===== Collected data

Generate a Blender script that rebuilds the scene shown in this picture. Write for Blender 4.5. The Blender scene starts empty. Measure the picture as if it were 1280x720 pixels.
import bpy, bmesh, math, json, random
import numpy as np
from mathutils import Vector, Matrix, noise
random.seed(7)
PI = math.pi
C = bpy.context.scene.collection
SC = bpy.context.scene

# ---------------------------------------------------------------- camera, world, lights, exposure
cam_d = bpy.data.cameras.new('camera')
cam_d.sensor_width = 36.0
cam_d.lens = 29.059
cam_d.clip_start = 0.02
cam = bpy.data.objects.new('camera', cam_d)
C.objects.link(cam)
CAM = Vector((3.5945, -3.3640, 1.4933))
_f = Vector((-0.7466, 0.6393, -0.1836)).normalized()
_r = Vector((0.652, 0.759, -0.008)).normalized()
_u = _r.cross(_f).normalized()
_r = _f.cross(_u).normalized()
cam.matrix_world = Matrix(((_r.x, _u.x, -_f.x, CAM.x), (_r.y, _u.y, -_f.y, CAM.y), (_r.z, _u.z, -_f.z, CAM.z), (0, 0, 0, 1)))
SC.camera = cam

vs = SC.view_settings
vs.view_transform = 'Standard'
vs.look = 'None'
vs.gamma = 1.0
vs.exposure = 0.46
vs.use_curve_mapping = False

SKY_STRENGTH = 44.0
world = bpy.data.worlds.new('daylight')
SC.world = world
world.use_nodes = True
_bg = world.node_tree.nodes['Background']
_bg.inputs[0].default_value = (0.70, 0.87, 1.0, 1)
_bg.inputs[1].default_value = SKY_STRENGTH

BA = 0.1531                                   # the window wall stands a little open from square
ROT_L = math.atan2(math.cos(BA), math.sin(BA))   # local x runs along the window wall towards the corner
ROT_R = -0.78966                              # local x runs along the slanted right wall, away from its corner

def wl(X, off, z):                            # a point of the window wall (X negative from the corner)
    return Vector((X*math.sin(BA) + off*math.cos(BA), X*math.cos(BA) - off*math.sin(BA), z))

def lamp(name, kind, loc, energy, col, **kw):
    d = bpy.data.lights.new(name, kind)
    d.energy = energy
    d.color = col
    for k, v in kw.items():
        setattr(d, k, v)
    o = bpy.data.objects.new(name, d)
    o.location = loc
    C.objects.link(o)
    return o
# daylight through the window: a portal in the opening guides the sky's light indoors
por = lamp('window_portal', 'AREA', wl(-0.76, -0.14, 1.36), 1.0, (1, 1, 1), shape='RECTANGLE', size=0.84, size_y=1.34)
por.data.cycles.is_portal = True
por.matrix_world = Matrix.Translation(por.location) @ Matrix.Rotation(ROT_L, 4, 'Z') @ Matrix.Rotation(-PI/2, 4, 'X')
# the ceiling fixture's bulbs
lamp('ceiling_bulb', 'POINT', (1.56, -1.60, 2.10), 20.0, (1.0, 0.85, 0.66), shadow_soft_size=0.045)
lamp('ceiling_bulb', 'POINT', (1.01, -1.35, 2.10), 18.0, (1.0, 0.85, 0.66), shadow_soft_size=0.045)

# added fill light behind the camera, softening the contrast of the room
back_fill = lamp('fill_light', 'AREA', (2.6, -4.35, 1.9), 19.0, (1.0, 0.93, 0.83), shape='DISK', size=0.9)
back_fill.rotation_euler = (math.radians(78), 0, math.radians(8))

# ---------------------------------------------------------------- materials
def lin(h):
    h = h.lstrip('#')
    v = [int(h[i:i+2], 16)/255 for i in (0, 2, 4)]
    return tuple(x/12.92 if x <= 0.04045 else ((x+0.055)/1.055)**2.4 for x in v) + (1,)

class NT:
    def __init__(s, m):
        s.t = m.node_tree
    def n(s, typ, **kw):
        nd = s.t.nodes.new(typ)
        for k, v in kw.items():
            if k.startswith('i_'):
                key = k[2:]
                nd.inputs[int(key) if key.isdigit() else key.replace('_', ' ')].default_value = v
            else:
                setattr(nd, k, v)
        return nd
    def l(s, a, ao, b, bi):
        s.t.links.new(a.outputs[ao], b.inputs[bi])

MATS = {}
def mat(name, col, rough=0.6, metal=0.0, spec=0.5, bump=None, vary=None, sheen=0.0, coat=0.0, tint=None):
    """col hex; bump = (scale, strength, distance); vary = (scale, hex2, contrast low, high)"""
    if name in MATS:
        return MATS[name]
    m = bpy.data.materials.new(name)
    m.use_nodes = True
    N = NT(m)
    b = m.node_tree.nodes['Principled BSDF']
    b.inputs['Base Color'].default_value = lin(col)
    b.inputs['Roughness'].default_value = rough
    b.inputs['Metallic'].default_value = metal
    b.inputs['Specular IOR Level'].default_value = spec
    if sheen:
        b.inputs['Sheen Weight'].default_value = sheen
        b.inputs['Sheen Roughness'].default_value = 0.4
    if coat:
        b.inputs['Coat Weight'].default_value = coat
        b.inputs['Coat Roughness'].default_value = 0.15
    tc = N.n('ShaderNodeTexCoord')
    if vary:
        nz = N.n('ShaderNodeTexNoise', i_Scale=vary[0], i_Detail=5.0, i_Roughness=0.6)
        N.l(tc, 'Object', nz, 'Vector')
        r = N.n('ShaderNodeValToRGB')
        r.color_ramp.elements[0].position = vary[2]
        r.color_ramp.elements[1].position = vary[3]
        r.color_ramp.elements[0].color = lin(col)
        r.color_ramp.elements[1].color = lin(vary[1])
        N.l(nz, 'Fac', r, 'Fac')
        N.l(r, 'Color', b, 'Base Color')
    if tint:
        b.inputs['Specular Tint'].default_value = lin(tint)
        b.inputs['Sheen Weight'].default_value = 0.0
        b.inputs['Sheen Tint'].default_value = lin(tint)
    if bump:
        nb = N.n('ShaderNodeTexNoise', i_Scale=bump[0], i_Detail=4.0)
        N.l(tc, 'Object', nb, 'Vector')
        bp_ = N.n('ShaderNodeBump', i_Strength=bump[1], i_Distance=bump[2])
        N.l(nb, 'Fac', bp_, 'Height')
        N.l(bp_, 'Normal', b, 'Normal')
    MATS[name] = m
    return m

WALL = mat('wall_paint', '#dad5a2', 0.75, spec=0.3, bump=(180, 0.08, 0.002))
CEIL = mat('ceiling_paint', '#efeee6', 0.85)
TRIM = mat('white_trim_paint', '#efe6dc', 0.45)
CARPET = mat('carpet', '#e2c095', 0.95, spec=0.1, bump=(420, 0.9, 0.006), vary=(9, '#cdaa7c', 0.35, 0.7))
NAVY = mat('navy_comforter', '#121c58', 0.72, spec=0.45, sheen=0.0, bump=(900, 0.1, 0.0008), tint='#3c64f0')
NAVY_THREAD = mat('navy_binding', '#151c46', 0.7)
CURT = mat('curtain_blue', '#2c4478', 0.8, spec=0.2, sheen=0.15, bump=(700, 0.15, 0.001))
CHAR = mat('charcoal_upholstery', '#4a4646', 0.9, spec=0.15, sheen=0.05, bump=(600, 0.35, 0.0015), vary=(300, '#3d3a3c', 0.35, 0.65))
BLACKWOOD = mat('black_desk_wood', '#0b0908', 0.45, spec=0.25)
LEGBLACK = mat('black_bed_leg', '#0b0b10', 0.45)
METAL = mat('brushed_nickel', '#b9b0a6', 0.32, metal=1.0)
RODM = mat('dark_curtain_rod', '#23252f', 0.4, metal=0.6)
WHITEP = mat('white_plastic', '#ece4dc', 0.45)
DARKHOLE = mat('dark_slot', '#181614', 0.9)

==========

## What is expected
Output every line above without altering anything.

## Task result
Generate a Blender script that rebuilds the scene shown in this picture. Write for Blender 4.5. The Blender scene starts empty. Measure the picture as if it were 1280x720 pixels.
import bpy, bmesh, math, json, random
import numpy as np
from mathutils import Vector, Matrix, noise
random.seed(7)
PI = math.pi
C = bpy.context.scene.collection
SC = bpy.context.scene

# ---------------------------------------------------------------- camera, world, lights, exposure
cam_d = bpy.data.cameras.new('camera')
cam_d.sensor_width = 36.0
cam_d.lens = 29.059
cam_d.clip_start = 0.02
cam = bpy.data.objects.new('camera', cam_d)
C.objects.link(cam)
CAM = Vector((3.5945, -3.3640, 1.4933))
_f = Vector((-0.7466, 0.6393, -0.1836)).normalized()
_r = Vector((0.652, 0.759, -0.008)).normalized()
_u = _r.cross(_f).normalized()
_r = _f.cross(_u).normalized()
cam.matrix_world = Matrix(((_r.x, _u.x, -_f.x, CAM.x), (_r.y, _u.y, -_f.y, CAM.y), (_r.z, _u.z, -_f.z, CAM.z), (0, 0, 0, 1)))
SC.camera = cam

vs = SC.view_settings
vs.view_transform = 'Standard'
vs.look = 'None'
vs.gamma = 1.0
vs.exposure = 0.46
vs.use_curve_mapping = False

SKY_STRENGTH = 44.0
world = bpy.data.worlds.new('daylight')
SC.world = world
world.use_nodes = True
_bg = world.node_tree.nodes['Background']
_bg.inputs[0].default_value = (0.70, 0.87, 1.0, 1)
_bg.inputs[1].default_value = SKY_STRENGTH

BA = 0.1531                                   # the window wall stands a little open from square
ROT_L = math.atan2(math.cos(BA), math.sin(BA))   # local x runs along the window wall towards the corner
ROT_R = -0.78966                              # local x runs along the slanted right wall, away from its corner

def wl(X, off, z):                            # a point of the window wall (X negative from the corner)
    return Vector((X*math.sin(BA) + off*math.cos(BA), X*math.cos(BA) - off*math.sin(BA), z))

def lamp(name, kind, loc, energy, col, **kw):
    d = bpy.data.lights.new(name, kind)
    d.energy = energy
    d.color = col
    for k, v in kw.items():
        setattr(d, k, v)
    o = bpy.data.objects.new(name, d)
    o.location = loc
    C.objects.link(o)
    return o
# daylight through the window: a portal in the opening guides the sky's light indoors
por = lamp('window_portal', 'AREA', wl(-0.76, -0.14, 1.36), 1.0, (1, 1, 1), shape='RECTANGLE', size=0.84, size_y=1.34)
por.data.cycles.is_portal = True
por.matrix_world = Matrix.Translation(por.location) @ Matrix.Rotation(ROT_L, 4, 'Z') @ Matrix.Rotation(-PI/2, 4, 'X')
# the ceiling fixture's bulbs
lamp('ceiling_bulb', 'POINT', (1.56, -1.60, 2.10), 20.0, (1.0, 0.85, 0.66), shadow_soft_size=0.045)
lamp('ceiling_bulb', 'POINT', (1.01, -1.35, 2.10), 18.0, (1.0, 0.85, 0.66), shadow_soft_size=0.045)

# added fill light behind the camera, softening the contrast of the room
back_fill = lamp('fill_light', 'AREA', (2.6, -4.35, 1.9), 19.0, (1.0, 0.93, 0.83), shape='DISK', size=0.9)
back_fill.rotation_euler = (math.radians(78), 0, math.radians(8))

# ---------------------------------------------------------------- materials
def lin(h):
    h = h.lstrip('#')
    v = [int(h[i:i+2], 16)/255 for i in (0, 2, 4)]
    return tuple(x/12.92 if x <= 0.04045 else ((x+0.055)/1.055)**2.4 for x in v) + (1,)

class NT:
    def __init__(s, m):
        s.t = m.node_tree
    def n(s, typ, **kw):
        nd = s.t.nodes.new(typ)
        for k, v in kw.items():
            if k.startswith('i_'):
                key = k[2:]
                nd.inputs[int(key) if key.isdigit() else key.replace('_', ' ')].default_value = v
            else:
                setattr(nd, k, v)
        return nd
    def l(s, a, ao, b, bi):
        s.t.links.new(a.outputs[ao], b.inputs[bi])

MATS = {}
def mat(name, col, rough=0.6, metal=0.0, spec=0.5, bump=None, vary=None, sheen=0.0, coat=0.0, tint=None):
    """col hex; bump = (scale, strength, distance); vary = (scale, hex2, contrast low, high)"""
    if name in MATS:
        return MATS[name]
    m = bpy.data.materials.new(name)
    m.use_nodes = True
    N = NT(m)
    b = m.node_tree.nodes['Principled BSDF']
    b.inputs['Base Color'].default_value = lin(col)
    b.inputs['Roughness'].default_value = rough
    b.inputs['Metallic'].default_value = metal
    b.inputs['Specular IOR Level'].default_value = spec
    if sheen:
        b.inputs['Sheen Weight'].default_value = sheen
        b.inputs['Sheen Roughness'].default_value = 0.4
    if coat:
        b.inputs['Coat Weight'].default_value = coat
        b.inputs['Coat Roughness'].default_value = 0.15
    tc = N.n('ShaderNodeTexCoord')
    if vary:
        nz = N.n('ShaderNodeTexNoise', i_Scale=vary[0], i_Detail=5.0, i_Roughness=0.6)
        N.l(tc, 'Object', nz, 'Vector')
        r = N.n('ShaderNodeValToRGB')
        r.color_ramp.elements[0].position = vary[2]
        r.color_ramp.elements[1].position = vary[3]
        r.color_ramp.elements[0].color = lin(col)
        r.color_ramp.elements[1].color = lin(vary[1])
        N.l(nz, 'Fac', r, 'Fac')
        N.l(r, 'Color', b, 'Base Color')
    if tint:
        b.inputs['Specular Tint'].default_value = lin(tint)
        b.inputs['Sheen Weight'].default_value = 0.0
        b.inputs['Sheen Tint'].default_value = lin(tint)
    if bump:
        nb = N.n('ShaderNodeTexNoise', i_Scale=bump[0], i_Detail=4.0)
        N.l(tc, 'Object', nb, 'Vector')
        bp_ = N.n('ShaderNodeBump', i_Strength=bump[1], i_Distance=bump[2])
        N.l(nb, 'Fac', bp_, 'Height')
        N.l(bp_, 'Normal', b, 'Normal')
    MATS[name] = m
    return m

WALL = mat('wall_paint', '#dad5a2', 0.75, spec=0.3, bump=(180, 0.08, 0.002))
CEIL = mat('ceiling_paint', '#efeee6', 0.85)
TRIM = mat('white_trim_paint', '#efe6dc', 0.45)
CARPET = mat('carpet', '#e2c095', 0.95, spec=0.1, bump=(420, 0.9, 0.006), vary=(9, '#cdaa7c', 0.35, 0.7))
NAVY = mat('navy_comforter', '#121c58', 0.72, spec=0.45, sheen=0.0, bump=(900, 0.1, 0.0008), tint='#3c64f0')
NAVY_THREAD = mat('navy_binding', '#151c46', 0.7)
CURT = mat('curtain_blue', '#2c4478', 0.8, spec=0.2, sheen=0.15, bump=(700, 0.15, 0.001))
CHAR = mat('charcoal_upholstery', '#4a4646', 0.9, spec=0.15, sheen=0.05, bump=(600, 0.35, 0.0015), vary=(300, '#3d3a3c', 0.35, 0.65))
BLACKWOOD = mat('black_desk_wood', '#0b0908', 0.45, spec=0.25)
LEGBLACK = mat('black_bed_leg', '#0b0b10', 0.45)
METAL = mat('brushed_nickel', '#b9b0a6', 0.32, metal=1.0)
RODM = mat('dark_curtain_rod', '#23252f', 0.4, metal=0.6)
WHITEP = mat('white_plastic', '#ece4dc', 0.45)
DARKHOLE = mat('dark_slot', '#181614', 0.9)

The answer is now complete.